Working from home and being self-employed is a dream for many people. The idea of being a digital nomad and being able to work from anywhere in the world sounds very glamorous. Like every job, it does have its pitfalls. Some months you’re watching payments flooding in, while others you wonder where all the work has disappeared to.
There is no doubt about it; freelancing is great for those who don’t want to settle for an eight-hour-a-day job. Most freelancers love their job and the flexibility that comes with it.
However, with the lack of job security and a sporadic income, you need to stay on top of your finances, which means having a well-planned budget. Here are some tips to keep you on track, so you’re not going to find yourself with a slow work month and no money to pay your bills.
Separate Your Business & Personal Accounts
When you start working as a freelancer, the first thing you need to do is open a separate bank account specifically for your work income. Keeping your accounts separate will help you keep track of how much money is coming in.
You should also, avoid transferring entire payments from your business to your personal account. Otherwise, you’ve defeated the purpose of the separate accounts.
Have all of your freelancing payments deposited to your business accounts, and make sure it doesn’t have a credit or debit card. If it does, put that card in a drawer and never take it shopping with you. The temptation to spend your business funds is too great when you can easily access that money.
Save Something From Every Payment You Receive
The key to saving money is to do so with some consistency. How much you save is entirely up to you. So, decide how much you need to pay your living expenses and then decide if you want to save 10%, 25% or whatever amount you are comfortable putting away.
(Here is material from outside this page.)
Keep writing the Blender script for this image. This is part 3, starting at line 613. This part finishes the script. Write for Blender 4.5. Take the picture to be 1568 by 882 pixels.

Remember to remind yourself that this money is for savings and not to spend when you see a new expensive item you want. If you don’t want to save a certain percentage of every payment, simply save whatever you have not spent from each payment you receive. Ideally, you should pay yourself first and then use the rest to cover your expenses. The less money you have in your current account, the less likely you are to overspend.
Track Your Income & Expenses
We all plan the big expenses but tend to ignore the small purchases. The trouble is, those small purchases can add up very quickly, and before you know it, you’ve spent everything you earned on that last project.
Track your income and your expenses. You can use a spreadsheet or download an app and enter everything you receive and spend, even if it seems insignificant.
Once you start to track your finances properly, you’ll have a better idea of where your money is going, and once you know this, you’ll be better prepared to avoid unnecessary spending, and you’ll see where you can cut back.